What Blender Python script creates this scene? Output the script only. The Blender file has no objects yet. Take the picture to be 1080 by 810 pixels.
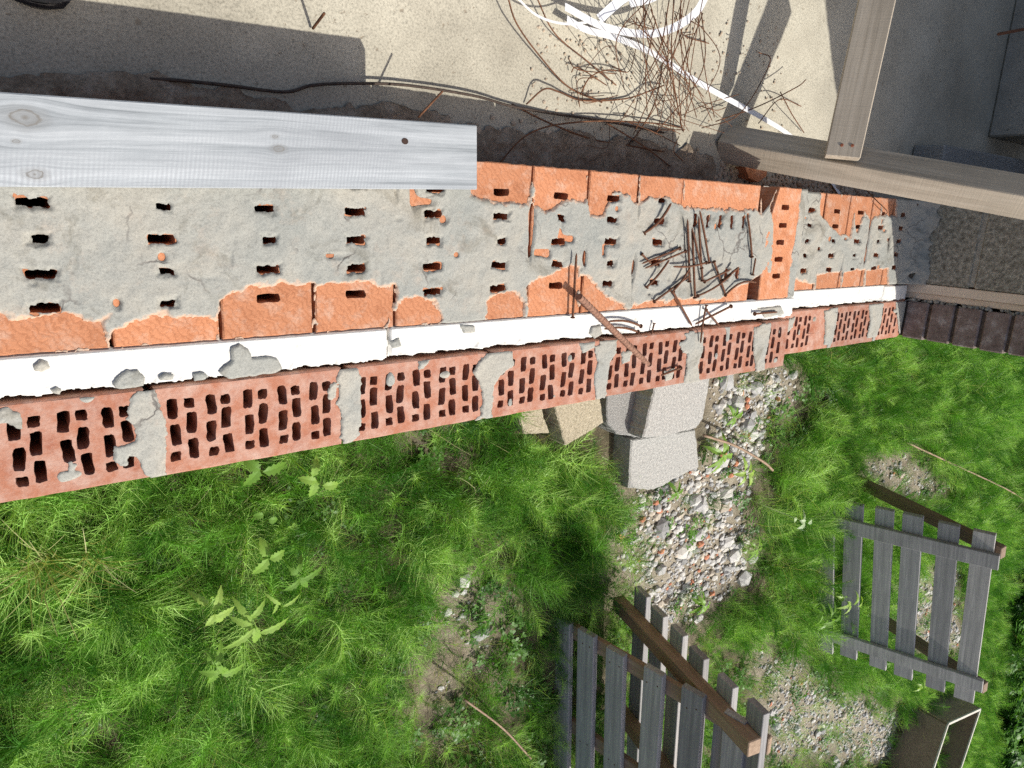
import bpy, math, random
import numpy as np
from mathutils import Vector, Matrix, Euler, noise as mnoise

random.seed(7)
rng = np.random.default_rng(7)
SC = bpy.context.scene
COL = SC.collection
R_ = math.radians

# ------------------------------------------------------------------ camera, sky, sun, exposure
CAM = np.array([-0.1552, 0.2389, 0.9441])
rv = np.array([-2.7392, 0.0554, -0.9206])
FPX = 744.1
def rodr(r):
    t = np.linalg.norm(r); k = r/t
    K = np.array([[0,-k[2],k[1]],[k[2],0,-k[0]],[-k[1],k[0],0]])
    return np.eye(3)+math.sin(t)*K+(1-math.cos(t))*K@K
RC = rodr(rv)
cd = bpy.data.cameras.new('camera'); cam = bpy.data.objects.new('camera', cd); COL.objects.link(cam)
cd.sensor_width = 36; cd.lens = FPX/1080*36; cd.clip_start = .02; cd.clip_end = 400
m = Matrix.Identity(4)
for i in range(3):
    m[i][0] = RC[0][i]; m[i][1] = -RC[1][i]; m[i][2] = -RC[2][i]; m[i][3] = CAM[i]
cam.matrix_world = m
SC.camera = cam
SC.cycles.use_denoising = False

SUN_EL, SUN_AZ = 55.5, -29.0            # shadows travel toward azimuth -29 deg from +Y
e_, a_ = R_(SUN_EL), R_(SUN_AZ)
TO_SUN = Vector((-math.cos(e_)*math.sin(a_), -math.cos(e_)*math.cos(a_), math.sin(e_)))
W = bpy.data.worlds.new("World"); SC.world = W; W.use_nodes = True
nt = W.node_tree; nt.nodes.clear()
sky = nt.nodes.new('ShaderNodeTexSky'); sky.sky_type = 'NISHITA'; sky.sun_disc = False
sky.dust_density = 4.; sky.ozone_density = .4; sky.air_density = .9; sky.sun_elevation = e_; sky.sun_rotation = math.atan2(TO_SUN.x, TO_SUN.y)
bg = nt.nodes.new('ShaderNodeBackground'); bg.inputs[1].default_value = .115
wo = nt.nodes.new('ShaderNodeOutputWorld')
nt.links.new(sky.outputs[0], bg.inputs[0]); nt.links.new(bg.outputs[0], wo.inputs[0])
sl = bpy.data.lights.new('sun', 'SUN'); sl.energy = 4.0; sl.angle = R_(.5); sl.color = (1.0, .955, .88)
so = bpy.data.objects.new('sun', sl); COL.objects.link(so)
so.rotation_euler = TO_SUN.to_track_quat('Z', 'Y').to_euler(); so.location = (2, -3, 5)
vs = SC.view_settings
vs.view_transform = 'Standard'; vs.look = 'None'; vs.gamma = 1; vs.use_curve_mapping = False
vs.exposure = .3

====

» **YOUR TASK**
Go from the first line of the listing to the line holding "from mathutils import" and, please, transcribe those lines exactly, both included, with no pictures.

» **ANSWER**
What Blender Python script creates this scene? Output the script only. The Blender file has no objects yet. Take the picture to be 1080 by 810 pixels.
import bpy, math, random
import numpy as np
from mathutils import Vector, Matrix, Euler, noise as mnoise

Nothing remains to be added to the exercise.